Hammam, the public bathing houses characterising Middle Eastern society and its beauty culture, could once be found all around Syrian cities. The tradition was originally born from the Roman and Arab bathing traditions as early as the 7th and 8th century. 

These public Hammams are characterized by their impressive facades and their dome-like structure decorated with small glass apertures.

Like many of the Aleppine architectural treasures, most Hammams have been severely damaged and destroyed by the years with the Syrian war.

The Aleppine people later added their very own element to the public bathing culture
– the Laurel soap. 

The birthplace of soap

Based on the traditional soap-making techniques and a recipe dating back some 4,000 years, the story of our cubes and its craft originates from Aleppo, Syria. 

Laurel soap is the world's oldest soap and a pure natural product.

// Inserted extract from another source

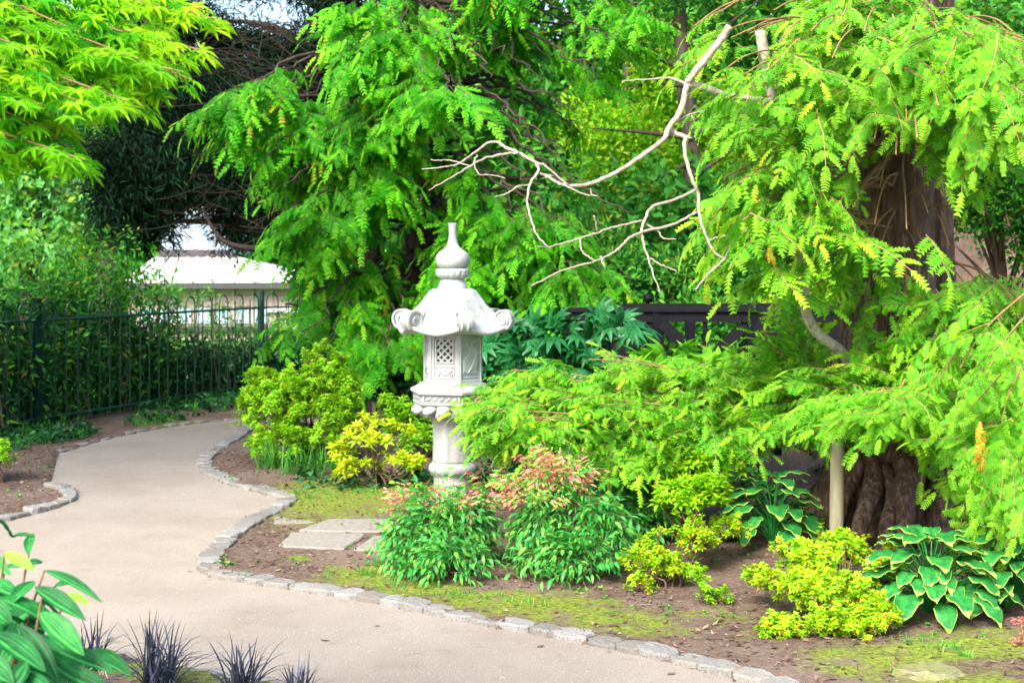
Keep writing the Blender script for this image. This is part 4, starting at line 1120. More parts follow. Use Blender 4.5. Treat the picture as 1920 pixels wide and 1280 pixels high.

It is believed that the very craft of soap making originated from the Levant region and from there made its way west to Europe with the first Crusades.

The making of the cubes

Traditional laurel soap is made by hand and uses centuries-old soap making methods. Its main ingredient, olive oil, is boiled in a large vat together with water, lye and laurel oil and then boiled for three days.

The mixture is poured over large sheets of wax paper and made even and smooth, leaving for a day to harden. Once cooled, it’s cut into cubes and left to dry for six to nine months – creating the perfect beauty essential.